▶ **THE PROBLEM**:
Line by line, reproduce exactly the beginning of the listing below, ending with the line that contains "skirting(WR, -0.001, -2.9, M_BASE, 'baseboard_right')" and adding nothing.

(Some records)
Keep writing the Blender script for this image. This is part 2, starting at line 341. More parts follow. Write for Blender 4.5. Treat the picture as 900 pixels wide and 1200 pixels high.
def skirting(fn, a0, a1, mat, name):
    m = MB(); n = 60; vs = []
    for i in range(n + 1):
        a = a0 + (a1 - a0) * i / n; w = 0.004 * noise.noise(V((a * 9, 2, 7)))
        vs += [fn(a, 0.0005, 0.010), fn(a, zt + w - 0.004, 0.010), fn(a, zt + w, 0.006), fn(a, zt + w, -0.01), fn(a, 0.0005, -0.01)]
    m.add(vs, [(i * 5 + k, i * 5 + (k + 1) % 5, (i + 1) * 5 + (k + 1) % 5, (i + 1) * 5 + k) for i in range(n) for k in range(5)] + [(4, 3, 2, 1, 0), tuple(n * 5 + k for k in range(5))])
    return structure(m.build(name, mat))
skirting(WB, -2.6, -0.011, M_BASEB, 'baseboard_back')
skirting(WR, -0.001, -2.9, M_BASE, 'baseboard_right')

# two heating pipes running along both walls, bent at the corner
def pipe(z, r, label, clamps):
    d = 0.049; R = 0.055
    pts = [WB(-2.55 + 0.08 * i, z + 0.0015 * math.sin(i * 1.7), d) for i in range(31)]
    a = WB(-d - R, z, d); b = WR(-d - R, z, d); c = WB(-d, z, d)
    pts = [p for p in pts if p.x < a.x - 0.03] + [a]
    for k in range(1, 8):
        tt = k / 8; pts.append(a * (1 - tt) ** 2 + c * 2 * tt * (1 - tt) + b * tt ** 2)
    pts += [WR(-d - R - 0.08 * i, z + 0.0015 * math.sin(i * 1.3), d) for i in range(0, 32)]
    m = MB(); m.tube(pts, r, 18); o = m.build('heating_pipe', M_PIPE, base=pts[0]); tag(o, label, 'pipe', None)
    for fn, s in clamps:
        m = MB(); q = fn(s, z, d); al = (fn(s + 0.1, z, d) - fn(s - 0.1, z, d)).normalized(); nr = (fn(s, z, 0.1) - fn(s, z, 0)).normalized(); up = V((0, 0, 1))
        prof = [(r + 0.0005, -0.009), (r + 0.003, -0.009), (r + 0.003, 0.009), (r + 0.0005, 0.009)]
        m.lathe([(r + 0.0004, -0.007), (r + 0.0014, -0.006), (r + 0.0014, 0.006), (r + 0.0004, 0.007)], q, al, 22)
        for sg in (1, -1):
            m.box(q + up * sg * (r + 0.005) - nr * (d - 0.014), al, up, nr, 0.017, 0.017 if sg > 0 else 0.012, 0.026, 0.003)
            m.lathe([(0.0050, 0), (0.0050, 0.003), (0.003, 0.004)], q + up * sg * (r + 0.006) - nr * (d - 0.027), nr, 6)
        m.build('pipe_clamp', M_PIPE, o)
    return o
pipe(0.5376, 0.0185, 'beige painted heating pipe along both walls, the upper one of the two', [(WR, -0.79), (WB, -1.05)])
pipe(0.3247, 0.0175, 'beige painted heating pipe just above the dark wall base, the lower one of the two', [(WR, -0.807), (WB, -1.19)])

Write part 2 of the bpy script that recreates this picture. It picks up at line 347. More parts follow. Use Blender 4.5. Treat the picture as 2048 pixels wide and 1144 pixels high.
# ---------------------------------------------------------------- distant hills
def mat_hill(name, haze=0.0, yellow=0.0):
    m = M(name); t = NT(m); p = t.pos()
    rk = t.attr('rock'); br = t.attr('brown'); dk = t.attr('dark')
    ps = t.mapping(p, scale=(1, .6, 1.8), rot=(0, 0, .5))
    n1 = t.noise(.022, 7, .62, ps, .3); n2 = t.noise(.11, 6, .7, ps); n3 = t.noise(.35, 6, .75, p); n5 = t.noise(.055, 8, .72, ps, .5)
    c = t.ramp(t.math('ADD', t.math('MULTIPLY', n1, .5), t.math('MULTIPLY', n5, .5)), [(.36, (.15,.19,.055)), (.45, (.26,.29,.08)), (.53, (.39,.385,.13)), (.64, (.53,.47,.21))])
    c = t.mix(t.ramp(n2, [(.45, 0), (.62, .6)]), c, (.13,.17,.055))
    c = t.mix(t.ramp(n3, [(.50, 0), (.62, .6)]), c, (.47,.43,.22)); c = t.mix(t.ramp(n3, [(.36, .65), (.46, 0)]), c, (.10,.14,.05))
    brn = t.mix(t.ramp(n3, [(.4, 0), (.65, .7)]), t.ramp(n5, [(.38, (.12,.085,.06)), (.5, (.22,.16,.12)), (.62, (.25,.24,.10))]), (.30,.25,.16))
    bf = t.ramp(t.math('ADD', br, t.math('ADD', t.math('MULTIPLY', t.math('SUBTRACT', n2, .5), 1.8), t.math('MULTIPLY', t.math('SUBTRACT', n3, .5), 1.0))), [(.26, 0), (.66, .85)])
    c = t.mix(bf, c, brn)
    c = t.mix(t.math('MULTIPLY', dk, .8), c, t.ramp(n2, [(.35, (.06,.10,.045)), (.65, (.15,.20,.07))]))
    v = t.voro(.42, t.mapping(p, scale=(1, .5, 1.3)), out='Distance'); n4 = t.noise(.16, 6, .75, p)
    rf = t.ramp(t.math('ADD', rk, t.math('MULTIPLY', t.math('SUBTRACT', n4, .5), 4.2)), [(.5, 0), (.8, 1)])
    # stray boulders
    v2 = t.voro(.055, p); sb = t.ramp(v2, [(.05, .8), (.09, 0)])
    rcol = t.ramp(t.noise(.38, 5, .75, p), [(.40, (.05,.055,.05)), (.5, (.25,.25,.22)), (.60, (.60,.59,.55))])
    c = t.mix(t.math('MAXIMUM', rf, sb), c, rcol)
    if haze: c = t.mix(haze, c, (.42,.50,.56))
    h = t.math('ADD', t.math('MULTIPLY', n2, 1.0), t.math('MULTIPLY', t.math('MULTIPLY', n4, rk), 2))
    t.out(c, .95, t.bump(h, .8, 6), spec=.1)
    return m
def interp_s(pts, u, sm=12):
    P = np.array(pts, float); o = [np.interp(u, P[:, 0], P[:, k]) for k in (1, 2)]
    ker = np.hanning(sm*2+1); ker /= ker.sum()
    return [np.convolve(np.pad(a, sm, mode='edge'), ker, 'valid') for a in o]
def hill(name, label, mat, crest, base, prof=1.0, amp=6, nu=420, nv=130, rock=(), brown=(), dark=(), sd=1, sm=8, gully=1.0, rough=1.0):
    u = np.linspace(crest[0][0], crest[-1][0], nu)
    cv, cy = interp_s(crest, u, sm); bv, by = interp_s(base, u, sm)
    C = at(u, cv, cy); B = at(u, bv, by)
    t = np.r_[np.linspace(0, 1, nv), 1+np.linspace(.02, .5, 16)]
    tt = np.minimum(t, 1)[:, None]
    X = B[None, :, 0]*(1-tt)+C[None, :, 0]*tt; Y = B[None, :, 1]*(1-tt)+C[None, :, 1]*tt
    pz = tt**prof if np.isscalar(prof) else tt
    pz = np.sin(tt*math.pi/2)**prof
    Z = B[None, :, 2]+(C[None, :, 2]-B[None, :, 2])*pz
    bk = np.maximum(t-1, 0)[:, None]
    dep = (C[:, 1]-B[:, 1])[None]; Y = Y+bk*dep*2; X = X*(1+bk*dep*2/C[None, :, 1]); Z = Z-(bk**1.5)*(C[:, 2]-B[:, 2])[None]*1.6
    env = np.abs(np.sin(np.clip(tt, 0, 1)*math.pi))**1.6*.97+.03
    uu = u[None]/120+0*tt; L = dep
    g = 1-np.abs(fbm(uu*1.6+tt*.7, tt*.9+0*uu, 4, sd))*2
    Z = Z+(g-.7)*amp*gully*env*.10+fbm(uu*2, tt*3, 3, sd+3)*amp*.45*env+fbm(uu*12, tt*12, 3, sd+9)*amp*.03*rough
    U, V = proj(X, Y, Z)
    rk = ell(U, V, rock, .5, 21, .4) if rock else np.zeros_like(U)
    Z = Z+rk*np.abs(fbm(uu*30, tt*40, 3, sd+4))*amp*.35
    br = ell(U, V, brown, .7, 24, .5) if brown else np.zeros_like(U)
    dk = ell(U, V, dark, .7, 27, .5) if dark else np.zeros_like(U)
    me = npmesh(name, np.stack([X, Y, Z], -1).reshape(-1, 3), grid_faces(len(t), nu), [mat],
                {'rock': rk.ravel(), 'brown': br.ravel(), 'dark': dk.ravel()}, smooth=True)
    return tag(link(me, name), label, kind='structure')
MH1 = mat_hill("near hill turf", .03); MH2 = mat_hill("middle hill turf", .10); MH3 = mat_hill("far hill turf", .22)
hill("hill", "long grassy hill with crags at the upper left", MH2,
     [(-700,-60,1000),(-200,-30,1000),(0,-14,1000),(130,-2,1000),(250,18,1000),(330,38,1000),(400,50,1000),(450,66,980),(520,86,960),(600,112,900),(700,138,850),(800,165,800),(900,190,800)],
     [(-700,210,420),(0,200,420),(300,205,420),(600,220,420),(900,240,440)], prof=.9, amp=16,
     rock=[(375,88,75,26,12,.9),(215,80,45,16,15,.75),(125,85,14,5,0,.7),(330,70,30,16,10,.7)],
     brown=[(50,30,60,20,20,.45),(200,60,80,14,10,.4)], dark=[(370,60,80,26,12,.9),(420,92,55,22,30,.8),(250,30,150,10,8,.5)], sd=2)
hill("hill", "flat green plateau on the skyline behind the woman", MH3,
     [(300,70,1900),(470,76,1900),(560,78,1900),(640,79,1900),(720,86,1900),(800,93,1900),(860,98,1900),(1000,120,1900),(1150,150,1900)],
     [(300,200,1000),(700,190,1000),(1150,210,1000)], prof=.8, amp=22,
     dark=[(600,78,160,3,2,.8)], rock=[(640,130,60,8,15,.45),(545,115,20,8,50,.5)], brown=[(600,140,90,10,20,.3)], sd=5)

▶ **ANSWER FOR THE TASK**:
Keep writing the Blender script for this image. This is part 2, starting at line 341. More parts follow. Write for Blender 4.5. Treat the picture as 900 pixels wide and 1200 pixels high.
def skirting(fn, a0, a1, mat, name):
    m = MB(); n = 60; vs = []
    for i in range(n + 1):
        a = a0 + (a1 - a0) * i / n; w = 0.004 * noise.noise(V((a * 9, 2, 7)))
        vs += [fn(a, 0.0005, 0.010), fn(a, zt + w - 0.004, 0.010), fn(a, zt + w, 0.006), fn(a, zt + w, -0.01), fn(a, 0.0005, -0.01)]
    m.add(vs, [(i * 5 + k, i * 5 + (k + 1) % 5, (i + 1) * 5 + (k + 1) % 5, (i + 1) * 5 + k) for i in range(n) for k in range(5)] + [(4, 3, 2, 1, 0), tuple(n * 5 + k for k in range(5))])
    return structure(m.build(name, mat))
skirting(WB, -2.6, -0.011, M_BASEB, 'baseboard_back')
skirting(WR, -0.001, -2.9, M_BASE, 'baseboard_right')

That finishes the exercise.